- _What is being asked_
Begin with the first line of the material and write out each line exactly, ending with the line that contains "COL = scene.collection". Pictures are not part of the copy.

— start of Data lines —

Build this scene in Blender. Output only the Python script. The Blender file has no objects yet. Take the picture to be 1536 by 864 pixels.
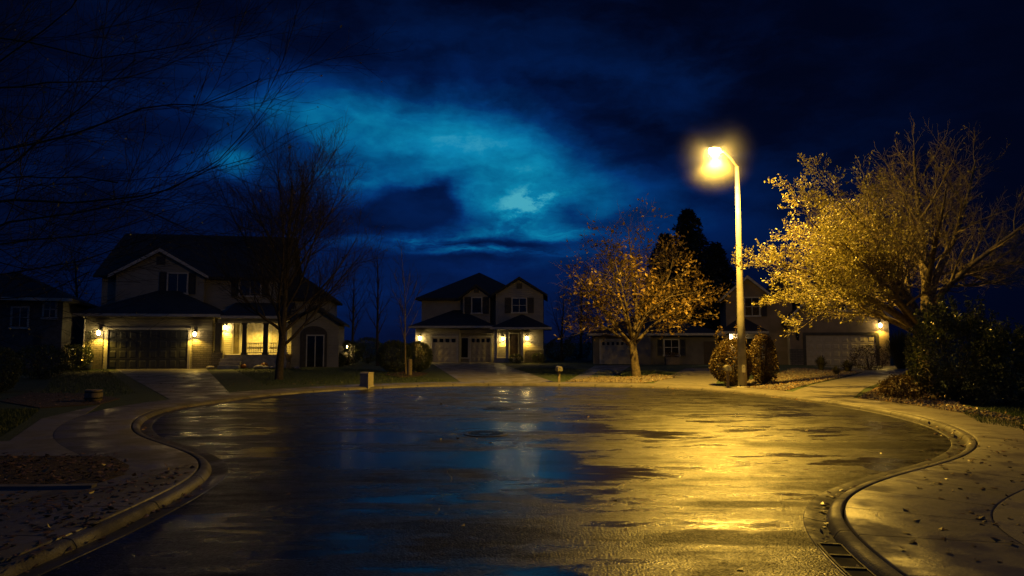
import bpy, math, random
import numpy as np
from mathutils import Vector, Matrix
from mathutils.geometry import tessellate_polygon
R = math.radians
PI = math.pi
scene = bpy.context.scene
COL = scene.collection

# ------------------------------------------------------------------ camera
FPX, CX, CY = 1024.0, 768.0, 432.0          # focal length and centre in photo pixels
CAMH = 1.8
PITCH = math.atan(78.0 / FPX)
cam_d = bpy.data.cameras.new("camera")
cam_d.sensor_width = 36.0
cam_d.lens = 36.0 * FPX / 1536.0
cam_d.clip_start = 0.1
cam_d.clip_end = 3000.0
cam = bpy.data.objects.new("camera", cam_d)
COL.objects.link(cam)
cam.location = (0, 0, CAMH)
cam.rotation_euler = (PI / 2 + PITCH, 0, 0)
scene.camera = cam
FW = Vector((0, math.cos(PITCH), math.sin(PITCH)))
UP = Vector((0, -math.sin(PITCH), math.cos(PITCH)))
RT = Vector((1, 0, 0))
CAM = Vector((0, 0, CAMH))


def ray(px, py):
    """direction of the sight line measured at a photo pixel"""
    return RT * ((px - CX) / FPX) + UP * ((CY - py) / FPX) + FW


def on_z(px, py, z=0.0):
    d = ray(px, py)
    t = (z - CAMH) / d.z
    return CAM + d * t


def at_y(px, py, y):
    d = ray(px, py)
    return CAM + d * (y / d.y)


GZ = 0.08                                   # height of the lawns above the road


# ------------------------------------------------------------------ mesh helpers
class MB:
    def __init__(s):
        s.v, s.f = [], []

    def add(s, vs, fs):
        b = len(s.v)
        s.v += [tuple(v) for v in vs]
        s.f += [tuple(i + b for i in f) for f in fs]
        return s

    def box(s, x0, x1, y0, y1, z0, z1):
        if x0 > x1: x0, x1 = x1, x0
        if y0 > y1: y0, y1 = y1, y0
        if z0 > z1: z0, z1 = z1, z0
        return s.add([(x0, y0, z0), (x1, y0, z0), (x1, y1, z0), (x0, y1, z0), (x0, y0, z1), (x1, y0, z1), (x1, y1, z1), (x0, y1, z1)],
                     [(3, 2, 1, 0), (4, 5, 6, 7), (0, 1, 5, 4), (1, 2, 6, 5), (2, 3, 7, 6), (3, 0, 4, 7)])

    def prism_y(s, poly, y0, y1):
        """polygon of (x, z), counter-clockwise seen from the front, pushed back from y0 to y1"""
        n = len(poly)
        vs = [(x, y0, z) for x, z in poly] + [(x, y1, z) for x, z in poly]
        fs = [tuple(range(n)), tuple(range(2 * n - 1, n - 1, -1))]
        fs += [(i, i + n, (i + 1) % n + n, (i + 1) % n) for i in range(n)]
        return s.add(vs, fs)

    def prism_x(s, poly, x0, x1):
        n = len(poly)
        vs = [(x0, y, z) for y, z in poly] + [(x1, y, z) for y, z in poly]
        fs = [tuple(range(n - 1, -1, -1)), tuple(range(n, 2 * n))]
        fs += [(i, (i + 1) % n, (i + 1) % n + n, i + n) for i in range(n)]
        return s.add(vs, fs)

    def lathe(s, prof, n=16, c=(0, 0, 0), ax='z'):
        vs, fs = [], []
        for r, h in prof:
            for k in range(n):
                a = 2 * PI * k / n
                p = (r * math.cos(a), r * math.sin(a), h)
                if ax == 'y': p = (p[0], p[2], p[1])
                vs.append((p[0] + c[0], p[1] + c[1], p[2] + c[2]))
        for j in range(len(prof) - 1):
            for k in range(n):
                a, b = j * n + k, j * n + (k + 1) % n
                fs.append((a, b, b + n, a + n))
        fs.append(tuple(range(n - 1, -1, -1)))
        fs.append(tuple(range((len(prof) - 1) * n, len(prof) * n)))
        return s.add(vs, fs)

    def tube(s, pts, rads, n=6, cap=True):
        vs, fs = [], []
        pts = [Vector(p) for p in pts]
        up = Vector((0.31, 0.17, 0.93))
        for i, p in enumerate(pts):
            d = (pts[min(i + 1, len(pts) - 1)] - pts[max(i - 1, 0)]).normalized()
            x = d.cross(up)
            if x.length < 1e-3: x = d.cross(Vector((1, 0, 0)))
            x.normalize()
            y = d.cross(x)
            r = rads[i] if hasattr(rads, '__len__') else rads
            for k in range(n):
                a = 2 * PI * k / n
                vs.append(p + x * (r * math.cos(a)) + y * (r * math.sin(a)))
        for i in range(len(pts) - 1):
            for k in range(n):
                a, b = i * n + k, i * n + (k + 1) % n
                fs.append((a, b, b + n, a + n))
        if cap:
            fs.append(tuple(range(n - 1, -1, -1)))
            fs.append(tuple(range((len(pts) - 1) * n, len(pts) * n)))
        return s.add(vs, fs)

    def blob(s, c, rx, ry, rz, rng, lump=0.12, nu=12, nv=8, z_min=None):
        vs, fs = [], []
        for j in range(nv + 1):
            th = PI * j / nv
            for i in range(nu):
                ph = 2 * PI * i / nu
                k = 1 + lump * rng.uniform(-1, 1) * (1 if 0 < j < nv else 0)
                z = c[2] + rz * math.cos(th) * k
                if z_min is not None: z = max(z, z_min)
                vs.append((c[0] + rx * math.sin(th) * math.cos(ph) * k, c[1] + ry * math.sin(th) * math.sin(ph) * k, z))
        for j in range(nv):
            for i in range(nu):
                a, b = j * nu + i, j * nu + (i + 1) % nu
                fs.append((a, a + nu, b + nu, b))
        return s.add(vs, fs)

    def build(s, name, m, parent=None, smooth=False, bevel=0.0):
        me = bpy.data.meshes.new(name)
        me.from_pydata(s.v, [], s.f)
        me.update()
        if smooth:
            me.polygons.foreach_set('use_smooth', [True] * len(me.polygons))
        o = bpy.data.objects.new(name, me)
        COL.objects.link(o)
        if m: me.materials.append(m)
        if parent: o.parent = parent
        if bevel:
            b = o.modifiers.new("bevel", 'BEVEL')
            b.width = bevel
            b.segments = 2
            b.limit_method = 'ANGLE'
        return o


def np_mesh(name, verts, faces, m, parent=None, smooth=False):
    """fast path: (N,3) array of vertices, (M,k) array of faces"""
    verts = np.asarray(verts, dtype=np.float32)
    faces = np.asarray(faces, dtype=np.int32)
    k = faces.shape[1]
    me = bpy.data.meshes.new(name)
    me.vertices.add(len(verts))
    me.vertices.foreach_set('co', verts.ravel())
    me.loops.add(faces.size)
    me.loops.foreach_set('vertex_index', faces.ravel())
    me.polygons.add(len(faces))
    me.polygons.foreach_set('loop_start', np.arange(0, faces.size, k, dtype=np.int32))
    me.polygons.foreach_set('use_smooth', [smooth] * len(faces))
    me.update(calc_edges=True)
    me.validate()
    o = bpy.data.objects.new(name, me)
    COL.objects.link(o)
    me.materials.append(m)
    if parent: o.parent = parent
    return o


def tag(o, label=None, cat=None, group=None, kind=None):
    if label: o['label'] = label
    if cat: o['category'] = cat
    if group: o['group'] = group
    if kind: o['kind'] = kind
    return o


def empty(name, loc, rz=0.0, label=None, cat=None, group=None):
    o = bpy.data.objects.new(name, None)
    COL.objects.link(o)
    o.empty_display_size = 0.3
    o.location = loc
    o.rotation_euler = (0, 0, rz)
    return tag(o, label, cat, group)


def copy_tree(o, parent=None):
    c = o.copy()
    COL.objects.link(c)
    if parent: c.parent = parent
    for ch in list(o.children): copy_tree(ch, c)
    return c


# ------------------------------------------------------------------ materials
class NT:
    """small helper for node trees"""
    def __init__(s, tree):
        s.t = tree
        s.n = tree.nodes
        s.l = tree.links

    def node(s, typ, **kw):
        n = s.n.new(typ)
        for k, v in kw.items(): setattr(n, k, v)
        return n

    def put(s, sock, v):
        if isinstance(v, bpy.types.NodeSocket): s.l.new(v, sock)
        elif v is not None: sock.default_value = v

    def m(s, op, a, b=None, c=None, clamp=False):
        n = s.node('ShaderNodeMath', operation=op, use_clamp=clamp)
        for i, v in enumerate((a, b, c)):
            if v is not None: s.put(n.inputs[i], v)
        return n.outputs[0]

    def noise(s, vec, scale, detail=4.0, rough=0.55, out='Fac', dist=0.0):
        n = s.node('ShaderNodeTexNoise')
        if vec is not None: s.l.new(vec, n.inputs['Vector'])
        s.put(n.inputs['Scale'], scale)
        s.put(n.inputs['Detail'], detail)
        s.put(n.inputs['Roughness'], rough)
        s.put(n.inputs['Distortion'], dist)
        return n.outputs[out]

    def ramp(s, fac, lo, hi, a=0.0, b=1.0, smooth=True):
        n = s.node('ShaderNodeMapRange')
        n.interpolation_type = 'SMOOTHSTEP' if smooth else 'LINEAR'
        s.put(n.inputs[0], fac)
        for i, v in zip((1, 2, 3, 4), (lo, hi, a, b)): s.put(n.inputs[i], v)
        return n.outputs[0]

    def mix(s, fac, a, b, blend='MIX'):
        n = s.node('ShaderNodeMix', data_type='RGBA', blend_type=blend)
        s.put(n.inputs[0], fac)
        s.put(n.inputs[6], a if isinstance(a, bpy.types.NodeSocket) else (*a, 1) if len(a) == 3 else a)
        s.put(n.inputs[7], b if isinstance(b, bpy.types.NodeSocket) else (*b, 1) if len(b) == 3 else b)
        return n.outputs[2]

    def bump(s, h, strength=0.5, dist=0.02, normal=None):
        n = s.node('ShaderNodeBump')
        s.put(n.inputs['Strength'], strength)
        s.put(n.inputs['Distance'], dist)
        s.l.new(h, n.inputs['Height'])
        if normal is not None: s.l.new(normal, n.inputs['Normal'])
        return n.outputs[0]

    def xyz(s, vec):
        n = s.node('ShaderNodeSeparateXYZ')
        s.l.new(vec, n.inputs[0])
        return n.outputs

    def comb(s, x, y, z):
        n = s.node('ShaderNodeCombineXYZ')
        for i, v in enumerate((x, y, z)): s.put(n.inputs[i], v)
        return n.outputs[0]


def new_mat(name):
    m = bpy.data.materials.new(name)
    m.use_nodes = True
    nt = NT(m.node_tree)
    b = m.node_tree.nodes['Principled BSDF']
    tc = nt.node('ShaderNodeTexCoord')
    return m, nt, b, tc.outputs['Object']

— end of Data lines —

- _Correct output_
Build this scene in Blender. Output only the Python script. The Blender file has no objects yet. Take the picture to be 1536 by 864 pixels.
import bpy, math, random
import numpy as np
from mathutils import Vector, Matrix
from mathutils.geometry import tessellate_polygon
R = math.radians
PI = math.pi
scene = bpy.context.scene
COL = scene.collection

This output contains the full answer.